Whenever you’re doing something creative, or entrepreneurial, or (God help you) both, you sort of have to drink your own Kool-Aid… Indulge just enough delusions of grandeur in order to overcome inertia, fear, resistance, and actually start. You have to believe that, despite being the only person inhabiting the proverbial planet of your vision, it’s all going to work out.

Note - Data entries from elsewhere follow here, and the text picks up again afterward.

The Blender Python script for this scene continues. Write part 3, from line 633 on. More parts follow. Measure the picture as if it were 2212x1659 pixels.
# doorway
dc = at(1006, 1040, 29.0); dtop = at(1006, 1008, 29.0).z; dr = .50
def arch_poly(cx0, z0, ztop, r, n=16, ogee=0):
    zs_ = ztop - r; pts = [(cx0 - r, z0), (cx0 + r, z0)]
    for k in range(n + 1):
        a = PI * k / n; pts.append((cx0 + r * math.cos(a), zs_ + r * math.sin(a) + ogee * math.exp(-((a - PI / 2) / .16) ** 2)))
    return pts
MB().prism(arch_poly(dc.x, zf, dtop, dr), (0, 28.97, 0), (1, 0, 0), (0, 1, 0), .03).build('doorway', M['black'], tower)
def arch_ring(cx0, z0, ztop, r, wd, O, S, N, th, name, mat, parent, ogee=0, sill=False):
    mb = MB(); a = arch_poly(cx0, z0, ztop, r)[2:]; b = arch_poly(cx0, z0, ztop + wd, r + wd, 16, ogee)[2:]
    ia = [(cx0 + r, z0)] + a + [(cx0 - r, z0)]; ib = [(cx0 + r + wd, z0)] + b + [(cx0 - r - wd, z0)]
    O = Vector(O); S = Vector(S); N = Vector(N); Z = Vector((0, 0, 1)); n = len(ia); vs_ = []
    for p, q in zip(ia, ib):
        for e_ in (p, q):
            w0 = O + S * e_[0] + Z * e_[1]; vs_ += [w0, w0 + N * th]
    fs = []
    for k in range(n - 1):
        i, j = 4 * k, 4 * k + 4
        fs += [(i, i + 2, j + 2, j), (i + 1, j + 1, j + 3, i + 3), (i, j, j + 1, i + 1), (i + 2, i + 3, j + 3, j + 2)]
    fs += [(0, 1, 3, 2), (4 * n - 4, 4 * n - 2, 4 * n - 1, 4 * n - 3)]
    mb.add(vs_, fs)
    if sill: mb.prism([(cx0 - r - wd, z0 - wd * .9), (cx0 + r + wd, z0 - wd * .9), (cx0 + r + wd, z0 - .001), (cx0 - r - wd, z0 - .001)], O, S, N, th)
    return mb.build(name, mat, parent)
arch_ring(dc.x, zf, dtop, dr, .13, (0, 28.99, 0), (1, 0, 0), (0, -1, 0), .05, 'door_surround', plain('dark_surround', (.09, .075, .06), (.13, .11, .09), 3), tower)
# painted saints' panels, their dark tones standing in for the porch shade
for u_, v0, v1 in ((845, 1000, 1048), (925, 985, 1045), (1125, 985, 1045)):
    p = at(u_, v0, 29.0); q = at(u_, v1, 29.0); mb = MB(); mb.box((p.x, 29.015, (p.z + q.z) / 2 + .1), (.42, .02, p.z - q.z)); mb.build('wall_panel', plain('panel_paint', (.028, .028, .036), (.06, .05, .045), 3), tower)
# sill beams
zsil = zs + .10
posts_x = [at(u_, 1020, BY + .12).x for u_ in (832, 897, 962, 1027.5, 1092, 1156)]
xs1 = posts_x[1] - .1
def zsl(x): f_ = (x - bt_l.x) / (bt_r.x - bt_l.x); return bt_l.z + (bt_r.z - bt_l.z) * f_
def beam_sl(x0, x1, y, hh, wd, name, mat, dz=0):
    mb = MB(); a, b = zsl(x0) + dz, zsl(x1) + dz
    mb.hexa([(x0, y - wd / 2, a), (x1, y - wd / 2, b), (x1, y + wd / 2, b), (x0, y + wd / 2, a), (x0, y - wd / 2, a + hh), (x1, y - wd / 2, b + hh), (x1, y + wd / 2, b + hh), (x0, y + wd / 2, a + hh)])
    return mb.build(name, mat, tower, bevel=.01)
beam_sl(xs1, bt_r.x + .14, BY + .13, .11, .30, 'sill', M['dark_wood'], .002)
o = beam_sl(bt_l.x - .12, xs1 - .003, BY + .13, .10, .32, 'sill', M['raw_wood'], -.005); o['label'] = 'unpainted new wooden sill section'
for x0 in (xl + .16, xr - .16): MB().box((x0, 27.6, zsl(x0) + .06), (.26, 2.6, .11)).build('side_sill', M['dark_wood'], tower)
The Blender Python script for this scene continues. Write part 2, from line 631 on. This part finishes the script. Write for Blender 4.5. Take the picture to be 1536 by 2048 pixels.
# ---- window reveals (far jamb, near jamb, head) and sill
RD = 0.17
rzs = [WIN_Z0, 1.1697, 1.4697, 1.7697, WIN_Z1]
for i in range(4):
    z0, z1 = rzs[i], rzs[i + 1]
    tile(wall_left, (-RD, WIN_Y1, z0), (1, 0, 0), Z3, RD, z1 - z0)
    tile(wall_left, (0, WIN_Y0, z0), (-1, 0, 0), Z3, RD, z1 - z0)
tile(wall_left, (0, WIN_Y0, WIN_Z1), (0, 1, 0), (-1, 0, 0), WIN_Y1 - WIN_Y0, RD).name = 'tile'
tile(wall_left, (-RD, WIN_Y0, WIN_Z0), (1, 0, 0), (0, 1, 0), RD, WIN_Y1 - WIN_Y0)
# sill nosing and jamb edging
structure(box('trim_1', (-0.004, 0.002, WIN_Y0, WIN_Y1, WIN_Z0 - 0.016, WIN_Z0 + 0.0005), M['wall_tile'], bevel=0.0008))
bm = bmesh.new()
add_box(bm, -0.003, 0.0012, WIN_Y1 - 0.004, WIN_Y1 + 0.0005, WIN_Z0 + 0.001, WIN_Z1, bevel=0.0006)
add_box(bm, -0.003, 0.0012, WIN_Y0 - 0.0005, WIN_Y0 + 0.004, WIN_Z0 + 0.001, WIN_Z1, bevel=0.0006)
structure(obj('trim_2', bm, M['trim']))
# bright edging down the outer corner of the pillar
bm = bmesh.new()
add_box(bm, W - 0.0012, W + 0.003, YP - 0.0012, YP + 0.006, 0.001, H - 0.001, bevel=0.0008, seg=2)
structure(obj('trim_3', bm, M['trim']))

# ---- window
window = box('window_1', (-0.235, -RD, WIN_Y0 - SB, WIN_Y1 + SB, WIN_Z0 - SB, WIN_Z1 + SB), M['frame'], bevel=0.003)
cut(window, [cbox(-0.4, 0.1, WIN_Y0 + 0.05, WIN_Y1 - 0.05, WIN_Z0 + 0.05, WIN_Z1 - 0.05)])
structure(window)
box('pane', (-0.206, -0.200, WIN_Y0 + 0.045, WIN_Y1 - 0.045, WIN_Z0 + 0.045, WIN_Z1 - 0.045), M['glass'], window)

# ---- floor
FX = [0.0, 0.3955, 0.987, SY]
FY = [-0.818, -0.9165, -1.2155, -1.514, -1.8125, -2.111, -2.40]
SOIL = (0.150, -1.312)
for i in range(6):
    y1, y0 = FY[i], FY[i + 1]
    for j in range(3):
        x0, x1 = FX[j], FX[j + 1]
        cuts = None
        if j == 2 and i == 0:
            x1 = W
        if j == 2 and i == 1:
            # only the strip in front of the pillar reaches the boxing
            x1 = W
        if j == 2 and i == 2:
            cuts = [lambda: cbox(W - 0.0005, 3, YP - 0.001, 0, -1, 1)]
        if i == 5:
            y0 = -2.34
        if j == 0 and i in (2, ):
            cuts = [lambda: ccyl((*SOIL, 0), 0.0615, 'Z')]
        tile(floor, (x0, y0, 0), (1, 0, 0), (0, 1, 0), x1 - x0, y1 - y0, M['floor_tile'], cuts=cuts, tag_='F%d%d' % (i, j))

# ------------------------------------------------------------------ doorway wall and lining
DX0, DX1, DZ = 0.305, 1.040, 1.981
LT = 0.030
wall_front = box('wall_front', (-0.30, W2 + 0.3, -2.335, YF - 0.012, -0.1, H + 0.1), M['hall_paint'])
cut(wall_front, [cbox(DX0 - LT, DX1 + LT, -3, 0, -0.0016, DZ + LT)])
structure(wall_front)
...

If you solve the problem in front of you.
And the next one, and the next one, and the next one.
At the beginning of The Martian, Watney takes stock of the dangers he’s facing - “It’s gonna be four years until a manned mission can reach me, and I’m in a hab designed to last thirty-one days.” He wanders, thinking... As a storm rages outside, tearing across the Martian surface, Watney makes a critical decision: “I’m not gonna die here.”
You can make the same decision in your own circumstances.
Hopefully, it’s not a life or death situation… Hopefully you’re not a castaway 225 million kilometers from home (or scrambling up a slippery ridgeline in the moments before dawn!) But if you’ve got a creative project you’ve been putting off, or a life change you know you need to make that’s currently bogged down by procrastination, consider taking a page from Mark Watney:
Choose optimism, give yourself a deadline, and get to work.
‘And If you solve enough problems, (and don’t miscalculate or have bad luck) you get to come home.’ But, for sure, you have to get to work.
Love this! Good movie, good analysis.